Mr. Shadegg was active in politics for more than four decades and helped elect many influential figures to public office in Arizona. As Mr. Goldwater's campaign manager in 1952, he helped the former department-store executive upset Ernest McFarland, the Senate Democratic leader, to win the first of five terms in the Senate.

In 1960 Mr. Shadegg was elected chairman of Arizona's Republican Party and for three years wrote a nationally syndicated newspaper column that carried Senator Goldwater's byline.

In Mr. Goldwater's unsuccessful run for the Presidency against Lyndon B. Johnson in 1964, Mr. Shadegg served as Western regional director of the Goldwater forces. He was acknowledged as the person closest to the Senator in philosophy and as the craftsman of the Goldwater image as a staunch conservative.

Mr. Shadegg had been a registered Democrat and once served as campaign manager for Senator Carl Hayden of Arizona, a Democrat who served more than 50 years in the Senate. In 1962, by then a Republican, Mr. Shadegg let Senator Goldwater persuade him to run in the Republican primary for the seat held by Senator Hayden.
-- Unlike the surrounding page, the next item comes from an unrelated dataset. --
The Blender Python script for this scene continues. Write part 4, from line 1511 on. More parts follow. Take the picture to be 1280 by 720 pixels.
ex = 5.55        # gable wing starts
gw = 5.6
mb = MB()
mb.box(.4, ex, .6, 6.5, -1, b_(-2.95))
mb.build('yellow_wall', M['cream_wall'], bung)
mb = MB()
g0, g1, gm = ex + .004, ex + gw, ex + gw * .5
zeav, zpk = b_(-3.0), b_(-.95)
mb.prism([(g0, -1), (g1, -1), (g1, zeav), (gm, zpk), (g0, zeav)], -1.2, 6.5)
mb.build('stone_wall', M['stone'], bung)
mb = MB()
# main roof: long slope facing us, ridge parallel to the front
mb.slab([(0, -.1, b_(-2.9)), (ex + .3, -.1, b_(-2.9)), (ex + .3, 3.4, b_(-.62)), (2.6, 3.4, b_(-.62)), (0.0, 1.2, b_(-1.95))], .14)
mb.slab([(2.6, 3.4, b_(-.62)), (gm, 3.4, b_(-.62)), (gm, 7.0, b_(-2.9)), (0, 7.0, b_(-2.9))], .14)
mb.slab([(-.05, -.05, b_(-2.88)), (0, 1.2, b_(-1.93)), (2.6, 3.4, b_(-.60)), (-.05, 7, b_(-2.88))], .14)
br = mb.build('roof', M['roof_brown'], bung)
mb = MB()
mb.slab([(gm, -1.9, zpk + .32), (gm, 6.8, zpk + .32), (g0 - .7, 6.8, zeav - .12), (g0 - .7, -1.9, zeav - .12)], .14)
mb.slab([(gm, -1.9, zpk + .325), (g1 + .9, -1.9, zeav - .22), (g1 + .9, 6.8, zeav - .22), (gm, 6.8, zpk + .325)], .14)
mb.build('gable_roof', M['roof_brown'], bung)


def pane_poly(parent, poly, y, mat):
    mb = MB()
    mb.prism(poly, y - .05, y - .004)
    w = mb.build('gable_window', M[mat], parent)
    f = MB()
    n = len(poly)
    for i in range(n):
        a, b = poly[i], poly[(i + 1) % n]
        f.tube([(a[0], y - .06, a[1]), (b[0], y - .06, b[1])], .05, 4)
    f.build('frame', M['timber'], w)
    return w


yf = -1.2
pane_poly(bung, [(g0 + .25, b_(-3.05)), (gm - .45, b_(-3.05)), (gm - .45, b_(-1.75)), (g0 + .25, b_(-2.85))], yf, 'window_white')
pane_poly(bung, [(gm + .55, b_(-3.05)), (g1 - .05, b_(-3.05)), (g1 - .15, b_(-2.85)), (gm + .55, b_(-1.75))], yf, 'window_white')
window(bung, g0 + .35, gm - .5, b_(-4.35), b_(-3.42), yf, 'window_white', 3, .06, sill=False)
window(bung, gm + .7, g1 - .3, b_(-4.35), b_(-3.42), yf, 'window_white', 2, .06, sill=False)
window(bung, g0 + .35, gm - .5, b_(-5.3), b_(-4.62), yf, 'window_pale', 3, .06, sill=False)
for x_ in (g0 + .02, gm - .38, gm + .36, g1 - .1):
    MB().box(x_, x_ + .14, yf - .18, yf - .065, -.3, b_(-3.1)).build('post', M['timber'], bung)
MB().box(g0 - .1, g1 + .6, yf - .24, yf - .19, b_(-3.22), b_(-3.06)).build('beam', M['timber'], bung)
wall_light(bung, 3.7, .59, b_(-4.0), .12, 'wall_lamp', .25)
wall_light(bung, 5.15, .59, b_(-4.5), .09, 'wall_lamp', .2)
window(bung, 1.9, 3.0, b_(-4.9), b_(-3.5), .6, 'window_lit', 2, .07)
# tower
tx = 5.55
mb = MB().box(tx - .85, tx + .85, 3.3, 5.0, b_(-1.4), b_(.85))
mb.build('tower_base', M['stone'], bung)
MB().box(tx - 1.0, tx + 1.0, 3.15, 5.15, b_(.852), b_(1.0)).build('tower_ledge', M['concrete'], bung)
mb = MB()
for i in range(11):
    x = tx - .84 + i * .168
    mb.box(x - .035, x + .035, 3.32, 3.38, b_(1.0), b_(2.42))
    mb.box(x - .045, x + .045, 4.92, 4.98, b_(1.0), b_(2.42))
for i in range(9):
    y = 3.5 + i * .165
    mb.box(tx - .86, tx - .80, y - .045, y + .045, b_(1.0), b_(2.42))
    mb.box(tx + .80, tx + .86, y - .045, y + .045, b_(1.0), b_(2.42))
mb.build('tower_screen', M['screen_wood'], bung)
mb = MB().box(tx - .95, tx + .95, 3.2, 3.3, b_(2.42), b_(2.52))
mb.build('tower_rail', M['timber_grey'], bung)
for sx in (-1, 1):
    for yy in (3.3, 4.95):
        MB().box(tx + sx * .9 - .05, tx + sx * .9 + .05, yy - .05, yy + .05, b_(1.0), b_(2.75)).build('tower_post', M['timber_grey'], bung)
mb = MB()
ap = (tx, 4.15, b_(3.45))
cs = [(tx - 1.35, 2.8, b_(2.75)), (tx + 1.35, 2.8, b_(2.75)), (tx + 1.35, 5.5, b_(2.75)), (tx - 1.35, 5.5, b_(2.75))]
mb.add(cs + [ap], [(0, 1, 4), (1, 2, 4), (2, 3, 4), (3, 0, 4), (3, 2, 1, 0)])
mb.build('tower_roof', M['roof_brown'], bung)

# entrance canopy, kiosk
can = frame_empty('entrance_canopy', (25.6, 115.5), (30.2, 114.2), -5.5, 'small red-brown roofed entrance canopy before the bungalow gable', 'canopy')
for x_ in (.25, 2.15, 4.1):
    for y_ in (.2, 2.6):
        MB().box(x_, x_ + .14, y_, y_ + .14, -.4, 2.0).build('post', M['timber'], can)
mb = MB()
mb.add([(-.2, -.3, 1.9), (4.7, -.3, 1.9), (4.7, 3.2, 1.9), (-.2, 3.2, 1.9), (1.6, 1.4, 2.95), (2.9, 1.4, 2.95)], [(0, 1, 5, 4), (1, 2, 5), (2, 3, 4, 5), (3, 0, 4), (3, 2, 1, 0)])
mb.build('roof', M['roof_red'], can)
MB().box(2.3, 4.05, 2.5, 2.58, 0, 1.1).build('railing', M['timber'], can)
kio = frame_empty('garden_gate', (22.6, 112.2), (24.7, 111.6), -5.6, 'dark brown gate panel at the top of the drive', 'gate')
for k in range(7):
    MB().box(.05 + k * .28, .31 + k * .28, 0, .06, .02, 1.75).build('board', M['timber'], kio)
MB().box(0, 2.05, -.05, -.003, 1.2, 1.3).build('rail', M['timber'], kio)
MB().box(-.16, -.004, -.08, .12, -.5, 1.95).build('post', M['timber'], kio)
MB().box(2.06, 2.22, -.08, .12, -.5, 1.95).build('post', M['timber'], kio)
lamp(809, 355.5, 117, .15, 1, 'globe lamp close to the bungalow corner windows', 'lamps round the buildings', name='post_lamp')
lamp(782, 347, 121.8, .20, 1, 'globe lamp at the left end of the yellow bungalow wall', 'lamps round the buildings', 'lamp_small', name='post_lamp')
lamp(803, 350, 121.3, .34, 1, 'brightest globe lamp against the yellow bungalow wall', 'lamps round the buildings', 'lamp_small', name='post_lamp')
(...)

Mr. Shadegg lost to Evan Mecham, later Arizona's Governor, in a bitter contest in which Senator Goldwater was publicly neutral. Mr. Shadegg later said he had felt ''terribly let down'' by the Senator's stance.

Mr. Shadegg, born in Minneapolis, was also a freelance writer who wrote more than 500 stories for detective magazines. After moving to Arizona in 1937 he wrote radio scripts and later spent two years in Hollywood writing scripts for RKO Pictures.

But politics became his passion and he managed more than 40 campaigns for local, state and national offices.

Mr. Shadegg's wife, the former Eugenia Kerr, died two years before him. He is survived by two sons, Stephen of Tucson and John of Phoenix; and two daughters, Cynthia Ackel of Tempe and Eugenia Johnson of Phoenix.